*EXERCISE INSTRUCTIONS*. Leave out all pictures. Return exactly the lines from the top of the material through the line containing "PI = math.pi".

*SUPPLIED MATERIAL*.

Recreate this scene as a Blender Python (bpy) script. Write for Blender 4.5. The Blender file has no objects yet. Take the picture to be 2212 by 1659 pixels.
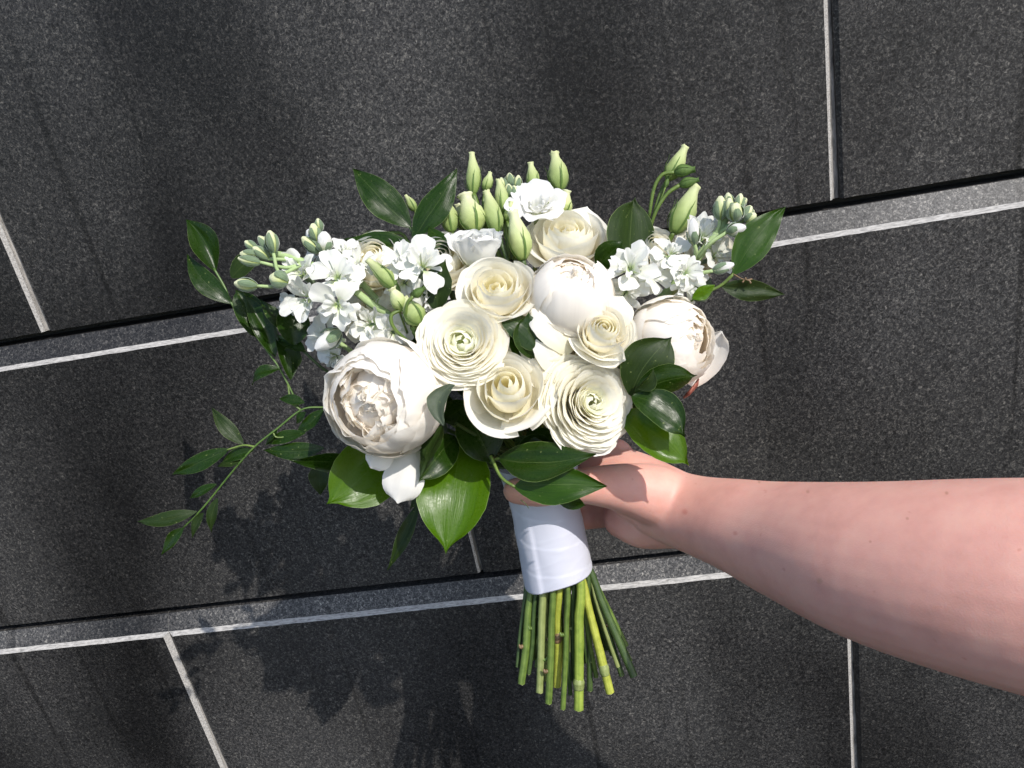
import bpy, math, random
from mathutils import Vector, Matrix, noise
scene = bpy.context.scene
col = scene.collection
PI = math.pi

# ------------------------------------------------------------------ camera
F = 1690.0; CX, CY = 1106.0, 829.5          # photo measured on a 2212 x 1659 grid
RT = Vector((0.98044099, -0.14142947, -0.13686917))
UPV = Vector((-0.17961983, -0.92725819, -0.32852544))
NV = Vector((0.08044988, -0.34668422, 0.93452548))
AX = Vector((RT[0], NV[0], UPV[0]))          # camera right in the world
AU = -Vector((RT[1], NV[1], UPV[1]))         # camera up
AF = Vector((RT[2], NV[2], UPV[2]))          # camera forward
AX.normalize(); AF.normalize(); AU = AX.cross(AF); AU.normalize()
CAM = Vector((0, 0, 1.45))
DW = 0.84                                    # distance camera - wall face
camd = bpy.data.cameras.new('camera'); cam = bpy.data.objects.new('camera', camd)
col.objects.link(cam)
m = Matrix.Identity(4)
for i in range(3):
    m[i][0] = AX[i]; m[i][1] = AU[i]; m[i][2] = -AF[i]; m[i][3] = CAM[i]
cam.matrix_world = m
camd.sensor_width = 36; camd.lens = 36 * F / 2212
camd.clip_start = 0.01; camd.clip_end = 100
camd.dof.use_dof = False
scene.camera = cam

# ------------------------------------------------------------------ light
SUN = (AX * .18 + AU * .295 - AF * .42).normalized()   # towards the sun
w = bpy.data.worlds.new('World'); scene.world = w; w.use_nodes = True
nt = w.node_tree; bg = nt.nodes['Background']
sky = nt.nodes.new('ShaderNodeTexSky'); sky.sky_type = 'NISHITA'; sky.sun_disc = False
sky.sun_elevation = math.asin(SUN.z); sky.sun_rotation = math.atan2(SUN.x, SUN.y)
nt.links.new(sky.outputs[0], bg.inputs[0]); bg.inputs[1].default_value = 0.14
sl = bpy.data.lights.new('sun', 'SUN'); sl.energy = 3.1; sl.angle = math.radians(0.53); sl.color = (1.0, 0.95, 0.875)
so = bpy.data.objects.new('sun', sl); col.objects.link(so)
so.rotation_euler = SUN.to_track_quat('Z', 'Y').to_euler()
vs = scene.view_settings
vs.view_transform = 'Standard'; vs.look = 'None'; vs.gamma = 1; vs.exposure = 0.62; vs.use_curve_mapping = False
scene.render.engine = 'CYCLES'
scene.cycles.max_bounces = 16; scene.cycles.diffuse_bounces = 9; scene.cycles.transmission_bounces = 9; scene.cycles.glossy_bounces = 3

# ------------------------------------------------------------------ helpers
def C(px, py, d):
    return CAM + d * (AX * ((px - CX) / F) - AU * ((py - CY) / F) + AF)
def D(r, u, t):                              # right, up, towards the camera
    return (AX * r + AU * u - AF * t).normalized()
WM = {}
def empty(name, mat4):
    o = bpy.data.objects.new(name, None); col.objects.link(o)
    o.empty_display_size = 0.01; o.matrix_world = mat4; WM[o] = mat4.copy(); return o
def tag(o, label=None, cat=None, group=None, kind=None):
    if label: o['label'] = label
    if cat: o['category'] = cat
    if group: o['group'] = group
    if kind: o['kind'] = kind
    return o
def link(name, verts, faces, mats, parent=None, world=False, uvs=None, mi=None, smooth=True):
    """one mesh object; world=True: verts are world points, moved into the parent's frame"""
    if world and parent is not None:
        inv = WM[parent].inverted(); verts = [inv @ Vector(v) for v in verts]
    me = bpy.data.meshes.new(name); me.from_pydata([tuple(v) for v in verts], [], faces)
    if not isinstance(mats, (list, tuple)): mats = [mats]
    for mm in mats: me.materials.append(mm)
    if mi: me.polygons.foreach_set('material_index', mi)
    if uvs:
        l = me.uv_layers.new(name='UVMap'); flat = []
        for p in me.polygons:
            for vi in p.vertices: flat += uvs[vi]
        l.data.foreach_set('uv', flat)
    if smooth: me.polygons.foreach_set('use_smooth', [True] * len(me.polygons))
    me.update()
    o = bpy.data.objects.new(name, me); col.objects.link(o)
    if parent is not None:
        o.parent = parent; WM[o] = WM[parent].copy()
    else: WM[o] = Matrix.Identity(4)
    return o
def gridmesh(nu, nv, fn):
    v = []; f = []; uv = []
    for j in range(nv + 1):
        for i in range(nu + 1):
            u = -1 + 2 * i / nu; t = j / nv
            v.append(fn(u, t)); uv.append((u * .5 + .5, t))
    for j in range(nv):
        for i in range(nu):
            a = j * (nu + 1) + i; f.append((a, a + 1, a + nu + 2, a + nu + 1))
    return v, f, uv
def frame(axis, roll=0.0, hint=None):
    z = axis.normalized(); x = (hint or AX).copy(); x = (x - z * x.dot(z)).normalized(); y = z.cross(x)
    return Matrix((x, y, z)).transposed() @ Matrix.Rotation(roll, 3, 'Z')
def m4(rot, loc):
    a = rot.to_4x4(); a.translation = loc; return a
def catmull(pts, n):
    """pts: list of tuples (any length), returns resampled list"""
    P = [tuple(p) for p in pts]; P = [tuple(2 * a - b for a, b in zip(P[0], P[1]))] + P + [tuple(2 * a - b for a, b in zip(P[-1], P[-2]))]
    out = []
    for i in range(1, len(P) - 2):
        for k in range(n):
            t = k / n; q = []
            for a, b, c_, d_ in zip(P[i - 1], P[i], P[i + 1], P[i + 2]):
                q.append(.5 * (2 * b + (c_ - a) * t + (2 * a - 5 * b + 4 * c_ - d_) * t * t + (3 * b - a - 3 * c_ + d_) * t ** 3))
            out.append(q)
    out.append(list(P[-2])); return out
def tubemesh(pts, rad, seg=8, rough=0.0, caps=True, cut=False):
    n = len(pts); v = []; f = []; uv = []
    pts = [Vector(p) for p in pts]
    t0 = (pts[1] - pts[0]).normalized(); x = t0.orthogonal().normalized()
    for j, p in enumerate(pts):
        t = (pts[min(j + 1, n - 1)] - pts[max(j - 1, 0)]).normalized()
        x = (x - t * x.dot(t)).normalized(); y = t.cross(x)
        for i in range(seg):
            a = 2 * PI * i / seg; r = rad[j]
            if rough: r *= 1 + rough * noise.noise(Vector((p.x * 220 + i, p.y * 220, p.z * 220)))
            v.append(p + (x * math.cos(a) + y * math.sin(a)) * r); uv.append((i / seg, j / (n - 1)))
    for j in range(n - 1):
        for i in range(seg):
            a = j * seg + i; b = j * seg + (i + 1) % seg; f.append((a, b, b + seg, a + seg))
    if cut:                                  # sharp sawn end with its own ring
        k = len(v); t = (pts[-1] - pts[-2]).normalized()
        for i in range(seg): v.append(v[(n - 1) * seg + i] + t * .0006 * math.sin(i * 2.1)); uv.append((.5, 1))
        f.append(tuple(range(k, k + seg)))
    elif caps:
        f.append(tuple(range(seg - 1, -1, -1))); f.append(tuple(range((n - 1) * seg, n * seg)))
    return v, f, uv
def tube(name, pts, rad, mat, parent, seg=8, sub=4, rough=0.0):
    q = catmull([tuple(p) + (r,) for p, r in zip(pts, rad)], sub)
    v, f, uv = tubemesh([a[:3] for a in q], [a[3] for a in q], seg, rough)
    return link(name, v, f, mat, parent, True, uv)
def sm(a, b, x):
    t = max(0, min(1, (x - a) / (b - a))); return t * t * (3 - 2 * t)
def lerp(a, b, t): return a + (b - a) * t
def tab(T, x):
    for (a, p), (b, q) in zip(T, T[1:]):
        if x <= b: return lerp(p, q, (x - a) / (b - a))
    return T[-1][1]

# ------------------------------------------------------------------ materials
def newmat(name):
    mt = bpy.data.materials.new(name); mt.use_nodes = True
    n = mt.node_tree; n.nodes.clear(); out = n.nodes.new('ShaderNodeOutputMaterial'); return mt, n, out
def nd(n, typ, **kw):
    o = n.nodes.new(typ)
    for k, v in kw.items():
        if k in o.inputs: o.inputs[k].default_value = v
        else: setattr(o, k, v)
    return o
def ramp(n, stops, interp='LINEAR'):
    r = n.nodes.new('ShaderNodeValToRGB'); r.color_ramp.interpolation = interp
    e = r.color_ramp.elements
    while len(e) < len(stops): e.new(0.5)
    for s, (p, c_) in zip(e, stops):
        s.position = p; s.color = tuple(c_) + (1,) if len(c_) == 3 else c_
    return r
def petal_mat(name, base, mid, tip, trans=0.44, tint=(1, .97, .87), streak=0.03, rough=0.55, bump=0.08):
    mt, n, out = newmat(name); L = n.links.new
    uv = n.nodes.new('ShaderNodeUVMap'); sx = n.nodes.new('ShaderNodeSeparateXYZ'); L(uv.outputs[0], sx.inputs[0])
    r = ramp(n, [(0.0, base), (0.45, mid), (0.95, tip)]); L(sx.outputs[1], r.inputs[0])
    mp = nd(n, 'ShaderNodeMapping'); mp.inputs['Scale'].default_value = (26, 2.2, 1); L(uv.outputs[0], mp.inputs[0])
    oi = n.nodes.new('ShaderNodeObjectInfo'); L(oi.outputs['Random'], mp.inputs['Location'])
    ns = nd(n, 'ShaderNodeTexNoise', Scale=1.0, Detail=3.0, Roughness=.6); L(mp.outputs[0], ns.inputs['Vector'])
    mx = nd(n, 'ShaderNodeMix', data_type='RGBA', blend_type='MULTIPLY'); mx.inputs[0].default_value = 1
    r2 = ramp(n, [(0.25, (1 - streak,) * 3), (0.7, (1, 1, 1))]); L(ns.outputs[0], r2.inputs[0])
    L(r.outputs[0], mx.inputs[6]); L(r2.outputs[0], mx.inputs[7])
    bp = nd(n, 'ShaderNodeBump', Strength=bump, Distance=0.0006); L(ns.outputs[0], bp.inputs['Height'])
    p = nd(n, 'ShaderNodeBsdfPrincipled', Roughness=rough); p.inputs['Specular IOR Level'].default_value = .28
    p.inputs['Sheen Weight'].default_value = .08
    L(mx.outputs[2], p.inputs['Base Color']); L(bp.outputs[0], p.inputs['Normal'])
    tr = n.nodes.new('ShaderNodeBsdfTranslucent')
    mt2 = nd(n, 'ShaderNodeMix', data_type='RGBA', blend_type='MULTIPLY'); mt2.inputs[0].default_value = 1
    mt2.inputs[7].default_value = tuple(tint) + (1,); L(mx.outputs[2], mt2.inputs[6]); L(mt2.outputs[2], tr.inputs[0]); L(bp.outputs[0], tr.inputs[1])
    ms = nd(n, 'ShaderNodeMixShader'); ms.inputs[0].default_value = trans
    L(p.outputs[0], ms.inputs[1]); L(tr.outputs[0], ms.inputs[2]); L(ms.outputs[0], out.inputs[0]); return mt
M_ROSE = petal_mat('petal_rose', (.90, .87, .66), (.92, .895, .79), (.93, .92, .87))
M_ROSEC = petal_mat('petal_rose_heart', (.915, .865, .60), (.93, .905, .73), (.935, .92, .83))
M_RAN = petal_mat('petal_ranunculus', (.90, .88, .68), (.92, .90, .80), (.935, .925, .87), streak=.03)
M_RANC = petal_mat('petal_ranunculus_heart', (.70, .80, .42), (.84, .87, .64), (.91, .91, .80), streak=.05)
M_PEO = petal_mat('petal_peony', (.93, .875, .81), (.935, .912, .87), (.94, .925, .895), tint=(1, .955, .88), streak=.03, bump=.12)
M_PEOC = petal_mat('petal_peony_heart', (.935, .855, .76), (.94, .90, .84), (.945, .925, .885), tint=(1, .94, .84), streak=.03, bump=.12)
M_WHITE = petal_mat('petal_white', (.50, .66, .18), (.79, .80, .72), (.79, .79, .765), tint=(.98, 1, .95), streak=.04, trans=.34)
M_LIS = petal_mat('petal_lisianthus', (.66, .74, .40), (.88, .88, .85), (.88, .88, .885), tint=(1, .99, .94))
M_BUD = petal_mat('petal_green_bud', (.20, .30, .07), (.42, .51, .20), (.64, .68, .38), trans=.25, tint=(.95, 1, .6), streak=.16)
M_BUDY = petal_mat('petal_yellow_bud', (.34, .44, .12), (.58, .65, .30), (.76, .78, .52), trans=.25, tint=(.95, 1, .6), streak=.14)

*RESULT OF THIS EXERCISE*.
Recreate this scene as a Blender Python (bpy) script. Write for Blender 4.5. The Blender file has no objects yet. Take the picture to be 2212 by 1659 pixels.
import bpy, math, random
from mathutils import Vector, Matrix, noise
scene = bpy.context.scene
col = scene.collection
PI = math.pi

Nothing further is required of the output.